The fundamental issue is a desperate need for the Fed to commence a process of normalizing the pricing of market risk. Savings needs to generate a positive real return.


The enormous ongoing flow of (unsuspecting) savings into grossly inflated risk markets only exacerbates systemic risk.

The Bubbling corporate debt market needs to be tested – and some market discipline reinstated. The ETF and “bond” fund complexes, recipients of Trillions of flows, need to be tested – and market discipline allowed to run its course. The self-reinforcing stock buybacks, M&A and other “financial engineering” need to be tested by a period of tighter finance and associated risk aversion. Will they stand up?

I am convinced the underlying finance driving the markets and, increasingly, the economic boom is unstable. I believe the best kept secret is that enormous amounts of global “hot money” are flooding into king dollar asset markets – U.S. stocks, bonds, real estate and business investment.


It is an unsound dynamic and it’s unsustainable.

Over recent weeks the king dollar dynamic has turned increasingly destabilizing. EM currency and bond market contagions were gaining important momentum. Especially with Greece and Brazil facing serious issues, global Bubble markets were at heightened vulnerability to a surprising bout of speculative de-risking/de-leveraging. Policymakers responded, just as market operators have assumed – as they’ve done repeatedly. The ECB moved forward with QE. The Bank of Japan – along with Japanese financial institutions – have pushed forward with liquidity-boosting measures. Chinese fiscal and monetary measures have become more aggressive – including PBOC currency intervention. And this week the Fed showed its True Ultra-Dovishness.

The progression is now complete. Central bank market intervention moved from short-term interest rates, to long-term bond yields and the yield curve, to risk market prices more generally - to now wanton manipulation of the currency markets.

Long dollar, short EM, short crude and commodities trades had become crowded. This week the crowd was caught on the wrong side of a number of trades – and got slapped around a bit.


Could the dollar have put in a short-term peak? It’s possible, but I don’t believe Fed talk can end the reign of king dollar.

Interest-rate differentials are important, and the Fed delaying its first rate increase provides help on the margin to the rapidly expanding list of troubled global borrowers. At the same time, aggressive Fed policymaking continues to provide a competitive advantage to U.S. risk markets at the expense of faltering EM. This is really the essence of king dollar – an inflating U.S. Bubble’s strangulation of deflating EM and commodities Bubbles.

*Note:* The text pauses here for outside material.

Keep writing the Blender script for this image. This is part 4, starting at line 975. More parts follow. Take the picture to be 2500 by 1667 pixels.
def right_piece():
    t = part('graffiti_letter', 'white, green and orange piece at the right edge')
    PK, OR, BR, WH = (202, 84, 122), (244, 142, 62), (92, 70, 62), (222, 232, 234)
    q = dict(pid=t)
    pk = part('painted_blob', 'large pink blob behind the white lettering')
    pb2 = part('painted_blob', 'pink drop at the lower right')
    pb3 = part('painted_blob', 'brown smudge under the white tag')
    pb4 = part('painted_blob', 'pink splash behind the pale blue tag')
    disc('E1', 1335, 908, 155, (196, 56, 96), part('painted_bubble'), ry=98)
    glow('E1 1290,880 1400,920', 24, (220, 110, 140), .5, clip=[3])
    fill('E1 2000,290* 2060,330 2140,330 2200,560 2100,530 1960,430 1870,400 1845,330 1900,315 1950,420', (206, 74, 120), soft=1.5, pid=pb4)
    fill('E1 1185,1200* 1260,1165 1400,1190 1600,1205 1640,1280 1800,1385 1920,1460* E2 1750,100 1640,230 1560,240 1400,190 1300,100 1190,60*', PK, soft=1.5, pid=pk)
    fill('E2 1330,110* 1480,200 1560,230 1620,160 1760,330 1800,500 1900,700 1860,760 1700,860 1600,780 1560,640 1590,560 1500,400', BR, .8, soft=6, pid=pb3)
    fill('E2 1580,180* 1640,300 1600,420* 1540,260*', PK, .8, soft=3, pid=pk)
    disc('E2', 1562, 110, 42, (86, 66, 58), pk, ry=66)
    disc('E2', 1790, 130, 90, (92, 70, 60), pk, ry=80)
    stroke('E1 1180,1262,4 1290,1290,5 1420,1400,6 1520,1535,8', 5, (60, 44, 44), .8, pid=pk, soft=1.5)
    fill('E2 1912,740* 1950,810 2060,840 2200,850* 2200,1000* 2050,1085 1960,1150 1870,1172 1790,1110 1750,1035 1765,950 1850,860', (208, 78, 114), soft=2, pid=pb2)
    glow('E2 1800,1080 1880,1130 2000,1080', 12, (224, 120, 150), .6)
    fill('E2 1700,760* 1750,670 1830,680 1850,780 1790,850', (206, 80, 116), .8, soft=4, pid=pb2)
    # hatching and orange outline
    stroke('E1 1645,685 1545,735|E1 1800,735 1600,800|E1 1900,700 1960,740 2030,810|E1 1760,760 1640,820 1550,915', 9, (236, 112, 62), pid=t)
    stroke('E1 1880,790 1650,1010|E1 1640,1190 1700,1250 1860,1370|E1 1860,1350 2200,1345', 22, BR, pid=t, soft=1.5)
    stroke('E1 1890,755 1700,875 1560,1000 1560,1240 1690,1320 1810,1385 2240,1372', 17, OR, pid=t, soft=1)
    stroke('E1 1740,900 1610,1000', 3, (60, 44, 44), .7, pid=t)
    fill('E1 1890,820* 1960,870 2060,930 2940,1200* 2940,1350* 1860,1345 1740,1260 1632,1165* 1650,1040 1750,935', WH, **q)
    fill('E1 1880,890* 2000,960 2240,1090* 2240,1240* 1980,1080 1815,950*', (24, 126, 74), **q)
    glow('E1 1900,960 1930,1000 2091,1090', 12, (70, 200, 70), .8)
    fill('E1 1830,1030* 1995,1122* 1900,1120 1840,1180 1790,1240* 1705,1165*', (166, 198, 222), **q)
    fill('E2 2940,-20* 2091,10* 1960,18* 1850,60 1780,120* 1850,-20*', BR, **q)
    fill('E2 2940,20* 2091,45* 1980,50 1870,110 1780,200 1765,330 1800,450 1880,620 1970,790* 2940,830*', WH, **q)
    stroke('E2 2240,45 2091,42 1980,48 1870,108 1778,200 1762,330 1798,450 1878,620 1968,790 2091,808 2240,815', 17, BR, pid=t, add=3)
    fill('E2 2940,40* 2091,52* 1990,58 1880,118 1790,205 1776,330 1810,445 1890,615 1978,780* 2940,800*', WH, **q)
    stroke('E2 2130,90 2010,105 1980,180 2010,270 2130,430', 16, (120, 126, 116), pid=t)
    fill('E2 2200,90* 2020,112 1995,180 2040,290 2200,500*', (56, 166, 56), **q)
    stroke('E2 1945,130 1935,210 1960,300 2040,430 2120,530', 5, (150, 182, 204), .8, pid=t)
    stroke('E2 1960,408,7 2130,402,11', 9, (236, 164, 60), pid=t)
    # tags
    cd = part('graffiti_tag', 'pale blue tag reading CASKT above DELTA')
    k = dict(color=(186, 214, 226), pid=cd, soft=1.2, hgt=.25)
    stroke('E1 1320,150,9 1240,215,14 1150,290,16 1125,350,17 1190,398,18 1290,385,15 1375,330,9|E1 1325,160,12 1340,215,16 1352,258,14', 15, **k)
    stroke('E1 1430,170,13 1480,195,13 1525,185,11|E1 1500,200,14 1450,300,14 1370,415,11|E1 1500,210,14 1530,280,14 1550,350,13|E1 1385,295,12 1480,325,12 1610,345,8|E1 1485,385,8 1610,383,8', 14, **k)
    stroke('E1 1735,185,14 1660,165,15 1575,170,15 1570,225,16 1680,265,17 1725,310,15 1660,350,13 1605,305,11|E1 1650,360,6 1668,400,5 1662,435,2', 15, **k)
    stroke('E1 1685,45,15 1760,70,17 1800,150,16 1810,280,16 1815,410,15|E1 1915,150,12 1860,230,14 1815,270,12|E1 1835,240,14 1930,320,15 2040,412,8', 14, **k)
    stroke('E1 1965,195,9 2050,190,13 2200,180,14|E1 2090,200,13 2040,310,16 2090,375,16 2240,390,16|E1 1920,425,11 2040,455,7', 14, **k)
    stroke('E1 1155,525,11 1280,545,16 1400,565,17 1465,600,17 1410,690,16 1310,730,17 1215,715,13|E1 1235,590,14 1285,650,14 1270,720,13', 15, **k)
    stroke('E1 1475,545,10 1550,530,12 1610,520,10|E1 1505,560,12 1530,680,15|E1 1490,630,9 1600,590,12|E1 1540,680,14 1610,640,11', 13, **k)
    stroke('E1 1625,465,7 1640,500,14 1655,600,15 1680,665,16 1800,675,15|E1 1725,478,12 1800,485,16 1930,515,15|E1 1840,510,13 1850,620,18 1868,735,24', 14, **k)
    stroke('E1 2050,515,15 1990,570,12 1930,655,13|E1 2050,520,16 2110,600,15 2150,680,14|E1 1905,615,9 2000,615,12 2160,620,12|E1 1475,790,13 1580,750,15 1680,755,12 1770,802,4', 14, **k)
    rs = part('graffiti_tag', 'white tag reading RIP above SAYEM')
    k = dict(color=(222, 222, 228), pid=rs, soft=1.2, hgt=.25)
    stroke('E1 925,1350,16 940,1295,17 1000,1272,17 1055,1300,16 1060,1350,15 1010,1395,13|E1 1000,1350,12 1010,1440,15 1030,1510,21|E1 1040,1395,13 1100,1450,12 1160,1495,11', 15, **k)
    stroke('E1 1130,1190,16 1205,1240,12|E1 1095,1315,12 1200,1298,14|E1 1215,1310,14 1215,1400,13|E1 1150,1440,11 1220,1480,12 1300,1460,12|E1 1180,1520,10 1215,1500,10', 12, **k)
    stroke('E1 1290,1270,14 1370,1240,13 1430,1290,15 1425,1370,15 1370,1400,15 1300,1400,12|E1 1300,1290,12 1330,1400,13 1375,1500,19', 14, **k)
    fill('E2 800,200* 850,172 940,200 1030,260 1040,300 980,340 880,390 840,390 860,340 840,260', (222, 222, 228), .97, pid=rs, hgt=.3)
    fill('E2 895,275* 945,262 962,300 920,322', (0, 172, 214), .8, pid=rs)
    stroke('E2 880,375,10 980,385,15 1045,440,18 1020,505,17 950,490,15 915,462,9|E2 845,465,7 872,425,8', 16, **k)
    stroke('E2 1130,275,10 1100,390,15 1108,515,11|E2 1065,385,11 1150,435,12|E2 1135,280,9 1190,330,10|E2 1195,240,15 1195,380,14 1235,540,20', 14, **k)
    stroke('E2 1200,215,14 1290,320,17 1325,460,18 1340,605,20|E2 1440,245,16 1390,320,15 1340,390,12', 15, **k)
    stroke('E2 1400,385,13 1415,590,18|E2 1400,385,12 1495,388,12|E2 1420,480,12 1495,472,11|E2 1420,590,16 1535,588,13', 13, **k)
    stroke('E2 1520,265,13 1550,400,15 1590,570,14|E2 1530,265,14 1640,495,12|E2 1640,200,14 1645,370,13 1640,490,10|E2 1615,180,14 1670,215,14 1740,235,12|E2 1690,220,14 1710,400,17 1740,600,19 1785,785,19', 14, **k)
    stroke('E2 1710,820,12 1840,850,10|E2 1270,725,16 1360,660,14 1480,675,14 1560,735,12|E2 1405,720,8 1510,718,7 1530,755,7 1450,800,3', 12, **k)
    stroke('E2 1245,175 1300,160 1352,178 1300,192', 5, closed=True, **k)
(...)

There’s another problem that’s not going away anytime soon. Years of central bank market intervention, manipulation and monetization have cultivated a massive pool of global speculative finance. So long as global speculators were contently positioned leveraged long across global markets, there was the appearance of peace and prosperity for all. Those days are long gone.
I recall back in 1997 when futures trading firms ran commercials (on CNBC and elsewhere) non-stop on how to profit from the Asian Tiger currency collapse. Markets, economies and societies were being pushed to their limits – so why not short their currencies and make some easy money. The global pool of finance was a fraction of today’s size, yet when the speculators pressed bearish bets it was enough to crush those markets into a state of illiquidity. I doubt the Fed at this point can dissuade the EM short trade.

The Yellen Fed inflicted some pain this week. And it was said that the People’s Bank of China intervened in the currency market to punish those shorting the renminbi. The upshot was a week of wild currency and commodities market volatility. It was a good week for EM – but it was also a good week for the U.S. Bubble. It was a notably unimpressive week for Brazil’s bonds and currency. It was as well an ominous week for Greece.


Greece illustrates the disastrous consequences of having one’s debt discredited. Let’s hope the same fate does not await Brazil and many others.